>>5474083Made some pies since my family always makes too much damn food. Figure if I can't help with any of the staples I can make something tasty for leftovers, right?
Stan and the gang would probably be having some kind of stupid 'friendsgiving' as 20-somethings do--the majority of the feast would be spent drinking the veritable cornucopia of beverages everyone brought (Art brings sake, Syb brings something resembling witch's brew, Mitz has a box of shitty wine, Tucker brings bubbly, Eddie brings Mezcal (and nothing but), Kiki brings SHOCHU, Gus brings some sort of root beer mixture but won't elaborate on what's in it, Denise brings fruit punch because that's what she thinks is supposed to be brought to large gatherings since don't they always have bowls of punch at these things oh god everything's ruined, isn't it oh no, Talbot brings a water cooler's worth of some vile mixture of the booze he had lying around his house mixed with 'Blitz Energy Drink' because, and I quote: 'it's gonna taste bitchin, man, looked it up on the net and they say it knocks you on your ass!') and trying and failing to deep fry a turkey, mashed potatoes, and a few other holiday staples along with some leftover Halloween candy before the police and fire department arrive to extinguish the aftermath.

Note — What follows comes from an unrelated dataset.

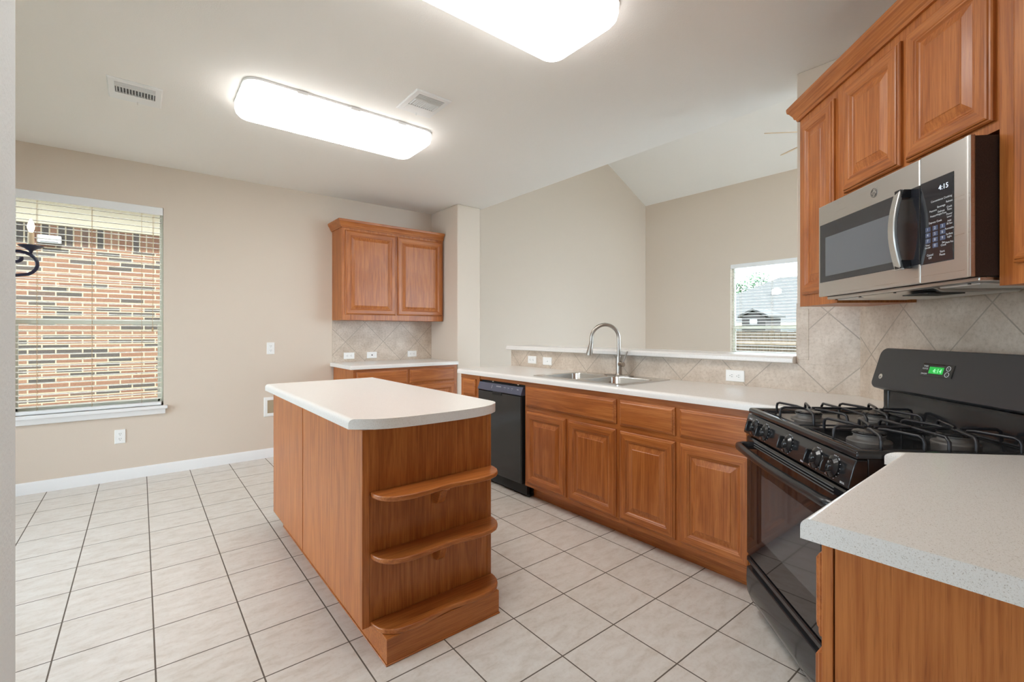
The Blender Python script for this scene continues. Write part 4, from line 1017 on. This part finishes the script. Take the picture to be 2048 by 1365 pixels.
MB().prism_axis([(-0.50, 1.72), (-0.50, 1.78), (0, 2.02), (0.50, 1.78), (0.50, 1.72), (0, 1.95)], -0.08, 1.3, 'x').build('roof', M['shingle'], t)
MB().box(-0.006, 0.0, -0.12, 0.12, 1.50, 1.66).build('gable_vent', M['siding'], t)
t = thing('house', 'pale hip-roofed house beyond the fence in the far window', 'house', (20.5, 0, 0))
MB().box(0.3, 10, -8, 13.0, -0.62, 1.60).build('wall', M['siding'], t)
v = [(0, -9, 1.62), (0, 13.5, 1.62), (10.6, 13.5, 1.62), (10.6, -9, 1.62), (5.3, 10.0, 4.05), (5.3, -3.5, 4.05)]
MB().add(v, [(0, 1, 4, 5), (1, 2, 4), (2, 3, 5, 4), (3, 0, 5), (3, 2, 1, 0)]).build('roof', M['shingle'], t)
MB().lathe([(0.22, 3.0), (0.2, 3.26), (0.05, 3.34), (0.0, 3.35)], (3.2, 9.3, 0), seg=14).build('roof_vent', M['siding'], t)
MB().box(-0.02, 0.0, -9, 13.5, 1.50, 1.62).build('fascia', M['frieze'], t)
t = thing('tree', 'leafy green tree behind the house in the far window', 'tree', (31, 14.0, 0))
MB().tube([(0, 0, -0.62), (0.05, 0, 1.5), (0, 0.1, 3.6)], [0.16, 0.12, 0.06], 8).build('trunk', M['bark'], t)
m = MB()
for k in range(900):
    a, b, r_ = random.uniform(0, 2*pi), random.uniform(-1, 1), random.random()**0.5
    c = random.choice([(0, 0.95, 4.3, 0.75), (0, -0.75, 4.55, 0.8), (0.2, 0.2, 4.0, 0.8), (0, 0.3, 3.6, 1.1)])
    q = sqrt(1-b*b); p = Vector((c[0]+c[3]*r_*q*cos(a), c[1]+c[3]*r_*q*sin(a), c[2]+c[3]*r_*b*0.8))
    u = Vector((random.uniform(-1, 1), random.uniform(-1, 1), random.uniform(-1, 1))).normalized(); w_ = u.orthogonal().normalized()
    s_ = random.uniform(0.07, 0.14)
    m.add([p-u*s_, p+w_*s_*0.5, p+u*s_, p-w_*s_*0.5], [(0, 1, 2, 3)])
m.build('foliage', M['leaf'], t, recalc=False)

Lil' Stanley, of course, gobbles up the scraps in the ensuing chaos.
The night devolves into a screaming match of arguing and insults, but by the end of the night everyone's drunk-apologizing in a way that would make Charlie Brown and the gang proud.
Until Terry and Tory's brother TONY bursts onto the scene!Wishing everyone a Happy Thanksgiving if you celebrate it, and if not then just do me a favor and have a good rest of your week anyways, okay?